Using Your Bible's Parallel Text Annotations: Reminders
In the previous article we showed how the ancients understood a biblical passage using as their aid texts that were similar to the passage being considered. For Augustine, it was a rule that he recommended especially in cases where a passage is difficult to understand. Guy the Carthusian explains that a particular text resonates through the whole of Scriptures and that it is the task of meditation to capture those resonances. In practice this would mean a mental search for passages that clarify a passage being read.

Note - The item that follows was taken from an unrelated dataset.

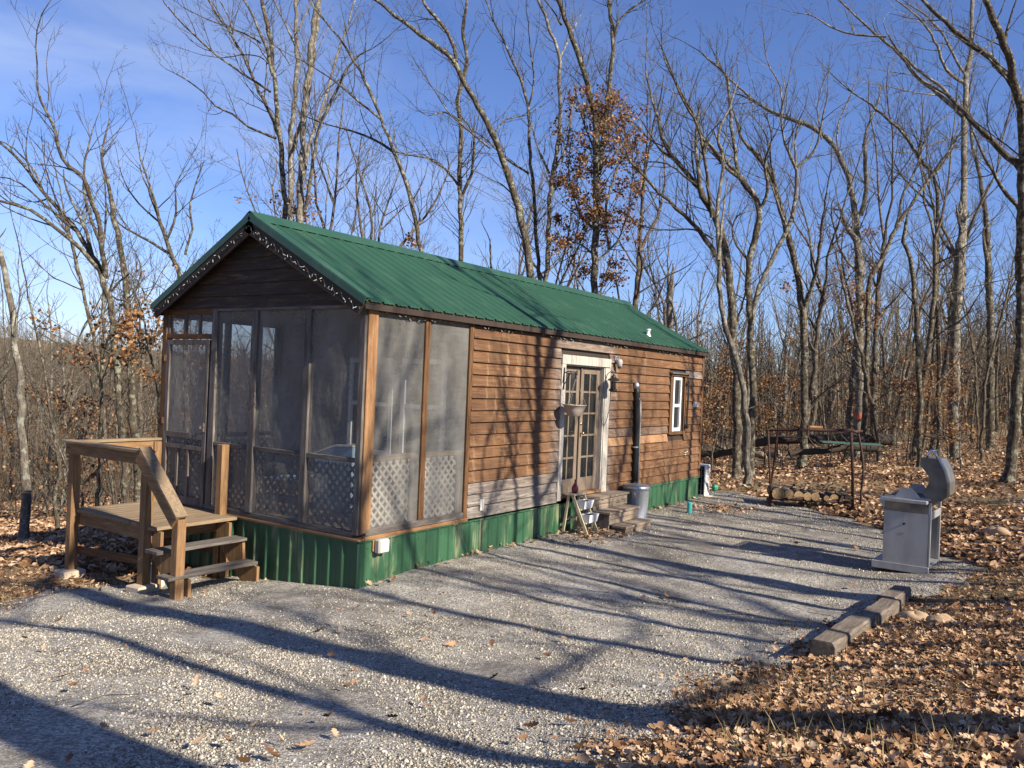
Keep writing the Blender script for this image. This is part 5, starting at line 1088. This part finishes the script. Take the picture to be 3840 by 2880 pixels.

Augustine and Guy the Carthusian are not the originators of the method. They are only following a tradition that is already discernible in the way the writers of the New Testament made use of the Old Testament in presenting their meditations on the mystery of Christ. If we pick up any book of the New Testament, we'd find -- almost with regularity - passages from the Old Testament or, in some cases, even from other parts of the New Testament - being quoted, alluded to, and even interpreted. This "interdependence of content" between passages of Scriptures justifies the old axiom: "Interpret the Scriptures with the Scriptures." And this is somehow reflected in the way certain modern translations present the text of Scriptures, that is, accompanied by a set of notes indicating parallel texts.
We have shown how this feature is incorporated in the Jerusalem Bible and the New American Bible. (See article dated June 1, 2000) How then do we use this feature? Before giving an answer to this question, a few reminders:
1. As previously stated, parallel text annotations are minimal helps given to the students of the Bible. They are there to aid the reader understand a passage of Scriptures using other texts that a consensus of experts have ascertained as similar to it. Because what is given is minimal, we cannot expect our modern translations to indicate all the resonances of a given text. That would be impossible to do, and even if it were possible to give all resonances to a particular text, it would be like wrapping the reader in a straitjacket. Such a thing would be enslaving rather than liberating. Instead, we are provided with references to direct and implied quotations (OT citations, Synoptic parallels, textually dependent passages, etc.) in a measure that would not be cumbersome for the reader.
2. As in the case of Explanatory Notes, Parallel Text Annotations should be consulted only when necessity calls for it. If a thirty minute reading of a Scripture passage proves fruitful (that is, it leads the reader to pray) even without the use of parallel texts, then let it be so. In such a reading, Scriptural passages will be etched in the heart of the practitioner, forming part of his/her "biblical baggage" for future reference. A really devout reading generates its store of resonances as Guy the Carthusian describes it. Parallel text annotations should be consulted when the reader senses some kind of resistance from the text he or she is reading, -- a resistance similar to the way a beloved refuses one's amorous advances, not to discourage it, but to encourage it all the more. It is then that one's reading becomes an active searching, an entering into dialogue, a sweet struggle with the Word that resonates through the human words of Scriptures.